:: Given request ::
Copy out every line of the data exactly.

##### Source material

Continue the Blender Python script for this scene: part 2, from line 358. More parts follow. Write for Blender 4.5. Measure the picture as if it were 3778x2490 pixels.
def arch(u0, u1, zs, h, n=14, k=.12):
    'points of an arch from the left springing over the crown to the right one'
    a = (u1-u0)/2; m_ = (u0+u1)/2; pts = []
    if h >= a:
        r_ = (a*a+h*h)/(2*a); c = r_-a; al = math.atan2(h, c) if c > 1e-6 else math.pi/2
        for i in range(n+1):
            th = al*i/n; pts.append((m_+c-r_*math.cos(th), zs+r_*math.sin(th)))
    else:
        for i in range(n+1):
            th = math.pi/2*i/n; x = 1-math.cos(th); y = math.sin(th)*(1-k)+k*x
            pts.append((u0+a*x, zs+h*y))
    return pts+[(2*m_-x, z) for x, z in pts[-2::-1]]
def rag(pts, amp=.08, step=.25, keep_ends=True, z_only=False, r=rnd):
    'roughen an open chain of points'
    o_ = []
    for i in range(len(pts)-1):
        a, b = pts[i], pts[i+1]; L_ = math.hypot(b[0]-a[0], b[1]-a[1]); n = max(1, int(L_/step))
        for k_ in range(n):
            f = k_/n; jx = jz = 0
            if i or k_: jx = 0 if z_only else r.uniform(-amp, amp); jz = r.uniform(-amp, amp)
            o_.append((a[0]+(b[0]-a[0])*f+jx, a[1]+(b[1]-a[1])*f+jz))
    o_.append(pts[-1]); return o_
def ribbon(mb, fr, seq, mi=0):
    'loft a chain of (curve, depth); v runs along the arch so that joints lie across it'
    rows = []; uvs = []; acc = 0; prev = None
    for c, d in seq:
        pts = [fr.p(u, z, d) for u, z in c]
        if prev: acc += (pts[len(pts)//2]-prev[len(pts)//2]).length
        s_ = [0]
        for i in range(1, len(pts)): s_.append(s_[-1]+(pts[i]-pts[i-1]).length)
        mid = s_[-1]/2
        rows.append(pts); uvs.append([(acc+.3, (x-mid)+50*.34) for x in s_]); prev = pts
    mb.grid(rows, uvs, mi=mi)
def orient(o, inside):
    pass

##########

:: Exercise output ::
Continue the Blender Python script for this scene: part 2, from line 358. More parts follow. Write for Blender 4.5. Measure the picture as if it were 3778x2490 pixels.
def arch(u0, u1, zs, h, n=14, k=.12):
    'points of an arch from the left springing over the crown to the right one'
    a = (u1-u0)/2; m_ = (u0+u1)/2; pts = []
    if h >= a:
        r_ = (a*a+h*h)/(2*a); c = r_-a; al = math.atan2(h, c) if c > 1e-6 else math.pi/2
        for i in range(n+1):
            th = al*i/n; pts.append((m_+c-r_*math.cos(th), zs+r_*math.sin(th)))
    else:
        for i in range(n+1):
            th = math.pi/2*i/n; x = 1-math.cos(th); y = math.sin(th)*(1-k)+k*x
            pts.append((u0+a*x, zs+h*y))
    return pts+[(2*m_-x, z) for x, z in pts[-2::-1]]
def rag(pts, amp=.08, step=.25, keep_ends=True, z_only=False, r=rnd):
    'roughen an open chain of points'
    o_ = []
    for i in range(len(pts)-1):
        a, b = pts[i], pts[i+1]; L_ = math.hypot(b[0]-a[0], b[1]-a[1]); n = max(1, int(L_/step))
        for k_ in range(n):
            f = k_/n; jx = jz = 0
            if i or k_: jx = 0 if z_only else r.uniform(-amp, amp); jz = r.uniform(-amp, amp)
            o_.append((a[0]+(b[0]-a[0])*f+jx, a[1]+(b[1]-a[1])*f+jz))
    o_.append(pts[-1]); return o_
def ribbon(mb, fr, seq, mi=0):
    'loft a chain of (curve, depth); v runs along the arch so that joints lie across it'
    rows = []; uvs = []; acc = 0; prev = None
    for c, d in seq:
        pts = [fr.p(u, z, d) for u, z in c]
        if prev: acc += (pts[len(pts)//2]-prev[len(pts)//2]).length
        s_ = [0]
        for i in range(1, len(pts)): s_.append(s_[-1]+(pts[i]-pts[i-1]).length)
        mid = s_[-1]/2
        rows.append(pts); uvs.append([(acc+.3, (x-mid)+50*.34) for x in s_]); prev = pts
    mb.grid(rows, uvs, mi=mi)
def orient(o, inside):
    pass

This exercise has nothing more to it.